Facsimile news officially began in St. Louis December 7, 1938. It that world premier, 15 homes received a special, abbreviated edition of the day’s Post-Dispatch, with the transmission beginning at 2:00 a.m. and usually taking around two hours to complete.

But the “wow factor” of facsimile was limited, and the system never really caught on. The “experiment” died after two years. By that time, all ears were focused on the live reports from Europe, describing a developing war. The U.S. didn’t want to be a part of it, but many citizens still had relatives living in Europe, and live reports on radio trumped newspaper reports. In 1941, 13 million radio receivers were sold in the U.S.

After Pearl Harbor, all technical development in broadcasting was halted, and radio became an even stronger medium in the dissemination of news.

KMOX Was Important to CBS

Many people tend to think that radio’s “golden age” ended in the 1940s, but one local media veteran has memories of that golden time extending into the ‘50s in St. Louis.

In 1950, the KMOX studios in the Mart Building were the site of a veritable beehive of activity. Ollie Raymand was there, newly hired as a staff announcer. “At that time,” he says, “St. Louis was the network’s third-most-active radio production center.”

That meant that the multiple radio studios in the massive downtown building were kept busy, often with two programs being broadcast live at the same time – one to St. Louis and another to the CBS affiliates around the country.

“We started in the morning at 7:30 feeding the Ozark Varieties Program around  the country,” says Raymand. “We’d occasionally feed our noon news to the network. There was the Housewives Protective League. From 3:00 to 4:00 we produced Matinee.

“That featured our 26-piece KMOX orchestra. Curt Ray and I were emcees. Jack Hill was our male singer. The female singers were Dottye Bennett and Fredna Parker.”

The high cost of Matinee led to its demise after about nine months. But KMOX still fed a lot of nighttime material to the nation. Big band remote feeds often featured Stan Daugherty and the KMOX musicians, and other bands could be heard appearing at the Jefferson Hotel and the Chase Hotel.

Saturday at the Chase was, as the name indicated, a remote from the famed hotel’s Starlight Room. The program featured whatever big-name talent might be appearing at the hotel at the time or, occasionally, stars from the Muny Opera.
Jazz Central originated from the Ambassador Hotel. Raymand says with that much activity going on, the job was full of surprises.

“One time an orchestra leader whose band was scheduled to go live on the network in a few hours became, shall we say, indisposed. I got a call from the manager of the Sheraton Jefferson Hotel. He knew I played trumpet, and he called and asked me to come in and take over the band. I’d never played with them and, of course, didn’t know their arrangements, but I did it and went on to finish out the final two weeks of the band’s engagement there.”

The KMOX production facility and offices occupied over 40,000 square feet of Mart Building space.
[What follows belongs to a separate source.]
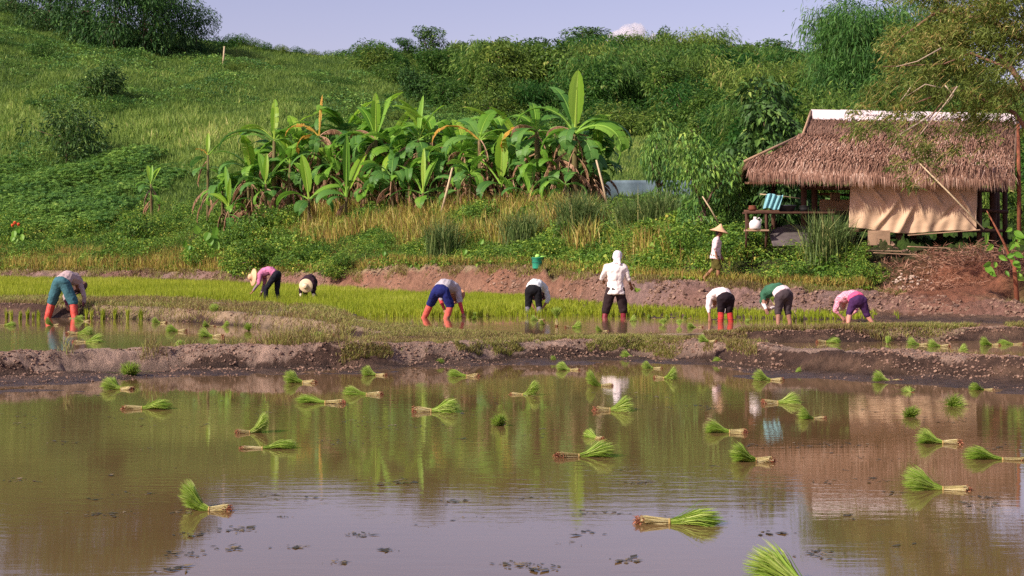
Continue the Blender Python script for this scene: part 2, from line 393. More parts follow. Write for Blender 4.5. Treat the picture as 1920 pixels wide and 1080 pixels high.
# ------------------------------------------------------------------ camera, sun, sky
cam = bpy.data.cameras.new('camera'); co = bpy.data.objects.new('camera', cam); COL.objects.link(co)
co.location = (0, 0, CH); co.rotation_euler = (math.pi/2, 0, 0); cam.sensor_width = 36; cam.lens = FP/1920*36
cam.shift_y = (HY-540)/1920; cam.clip_end = 8000; cam.clip_start = .1; SC.camera = co
sl = bpy.data.lights.new('sun', 'SUN'); sl.energy = 4.6; sl.angle = math.radians(.6); sl.color = (1, .90, .76)
so = bpy.data.objects.new('sun', sl); COL.objects.link(so); so.rotation_euler = SUN.to_track_quat('Z', 'Y').to_euler()
w = bpy.data.worlds.new('World'); SC.world = w; w.use_nodes = True; t = w.node_tree
sk = t.nodes.new('ShaderNodeTexSky'); sk.sky_type = 'NISHITA'; sk.sun_disc = False
sk.sun_elevation = math.asin(SUN.z); sk.sun_rotation = math.atan2(SUN.x, SUN.y); sk.air_density = 1.0; sk.dust_density = 1.2; sk.ozone_density = 1.5
bg = t.nodes['Background']; bg.inputs[1].default_value = .115
mx = t.nodes.new('ShaderNodeMix'); mx.data_type = 'RGBA'; mx.blend_type = 'MULTIPLY'; mx.inputs[0].default_value = 1; mx.inputs[7].default_value = (1.21, .87, .96, 1)
t.links.new(sk.outputs[0], mx.inputs[6]); t.links.new(mx.outputs[2], bg.inputs[0])
SC.view_settings.view_transform = 'Standard'; SC.view_settings.look = 'None'; SC.view_settings.gamma = 1; SC.view_settings.exposure = .35
SC.render.engine = 'CYCLES'; SC.cycles.max_bounces = 5; SC.cycles.diffuse_bounces = 2; SC.cycles.glossy_bounces = 2; SC.cycles.transmission_bounces = 2; SC.cycles.transparent_max_bounces = 4; SC.cycles.volume_bounces = 6; SC.cycles.volume_step_rate = 4
SC.cycles.use_denoising = False; SC.cycles.caustics_reflective = False; SC.cycles.caustics_refractive = False
# ------------------------------------------------------------------ foliage materials
S = srgb
M_under = leaf_mat('undergrowth_leaf', [(0, S(44,68,28)), (.35, S(72,104,38)), (.6, S(104,130,48)), (.8, S(140,150,58)), (1, S(180,160,84))], .3, gain=1.7)
M_dry = leaf_mat('dry_weed_leaf', [(0, S(88,72,40)), (.25, S(132,108,62)), (.5, S(168,152,78)), (.75, S(128,138,56)), (.9, S(108,128,48)), (1, S(206,186,124))], .4, gain=1.5)
M_hill = leaf_mat('hill_grass_leaf', [(0, S(66,92,42)), (.4, S(96,120,54)), (.7, S(122,144,68)), (.9, S(152,164,88)), (1, S(178,174,110))], .5, gain=1.5)
M_cass = leaf_mat('cassava_leaf', [(0, S(48,84,44)), (.5, S(84,118,50)), (.85, S(120,150,66)), (1, S(150,172,84))], .25, gain=1.55)
M_rice = leaf_mat('rice_leaf', [(0, S(110,134,30)), (.4, S(156,172,44)), (.8, S(182,192,66)), (1, S(200,200,104))], .45)
M_riceg = leaf_mat('rice_bundle_leaf', [(0, S(84,128,34)), (.4, S(124,168,50)), (.75, S(160,192,74)), (1, S(190,206,110))], .45)
M_straw = leaf_mat('straw', [(0, S(104,84,62)), (.3, S(146,124,84)), (.55, S(158,156,84)), (.75, S(128,144,58)), (1, S(196,178,130))], .3)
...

In addition to talent, the programs required a staff of writers, since nothing in those days was ad-libbed. Engineers were needed to operate all the equipment, and there was a large news operation.

Raymand captured the atmosphere of the place when he said, “I used to love the job because it was so exciting. We’d rehearse and go through the script. You could work directly with the writers to make changes so the phrases were more natural for the way you spoke. It was totally different from what radio people have today.”

CBS had built the KMOX Mart Building studio complex at the height of the Depression, pumping much-needed money into the local economy. But the death of network radio’s Golden Age was looming in the ‘50s. That, along with a notice to vacate from the building’s owner, who needed the space for a larger tenant, forced KMOX to relocate to smaller quarters in 1957.

The programming changed too, and St. Louis’ position as a CBS Radio production center soon evaporated.